Fotheringhay - History

History

The first written mention of a settlement here was in 1060, and the Domesday Book lists the site as 'Fodringeia'. John Leland wrote this as 'Foderingeye' or "Fodering inclosure", referring to the section of the forest that is segregated for the purpose of producing hay. During the medieval period the village was variously mentioned as Foderingey, Foderinghay, Forderinghay, and Fotheringhaye.

Access to the village was formerly via a ford of the Nene adjacent to the former castle site. The first bridge built was ordered by Elizabeth I in 1573. The present bridge was built by George Portwood of Stamford in 1722 under the orders of the Earl of Nottingham, then proprietor of the estate.

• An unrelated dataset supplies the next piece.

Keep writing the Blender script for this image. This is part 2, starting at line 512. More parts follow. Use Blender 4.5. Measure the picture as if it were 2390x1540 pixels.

In medieval times, it hosted a weekly market, held between at least the start of the fourteenth century and around the mid-fifteenth century, and was also the site of an annual fair beginning on the eve of the feast of St Michael (later moving to the Sunday after Relic Sunday in July and still celebrated in the nineteenth century).

Sixteenth century Fotheringhay, as observed by Leland, consisted a single street of around 40 houses and a population of around 300. In the 17th century the population dropped sharply when the castle was destroyed. By 1811 it had risen to a peak of around 310 but has fallen steadily since. The present population is 125 (2006 est.).

The village was formerly home to a renowned grammar school, believed to have been formed as the continuation of the collegiate church and probably founded by Edward VI.

Notable former residents include Walter de Foderingey, the first principal of Balliol College, Oxford in 1282.

The lordship of the town and the castle passed through many hands through the years. From the Earl of Newport, the lordship passed to George Savile, 1st Marquess of Halifax, and thence to his son, William Savile, the second Marquis, who died without issue. The manor and castle were then sold by his father-in-law, Daniel Finch, 2nd Earl of Nottingham, to Hewer Edgeley Hewer (heir to William Hewer, Samuel Pepys' onetime servant and later protégé in the Admiralty). Hewer himself died without issue on 6 November 1728, when it passed to Hewer's heirs, the Blackborne family. In 1797 Samuel Pepys's great-great-nephew Samuel Pepys Cockerell sold the estate of Rev. Abraham Blackborne in Fotheringhay.

Eventually the lordship of the manor and castle came to the Belsey family.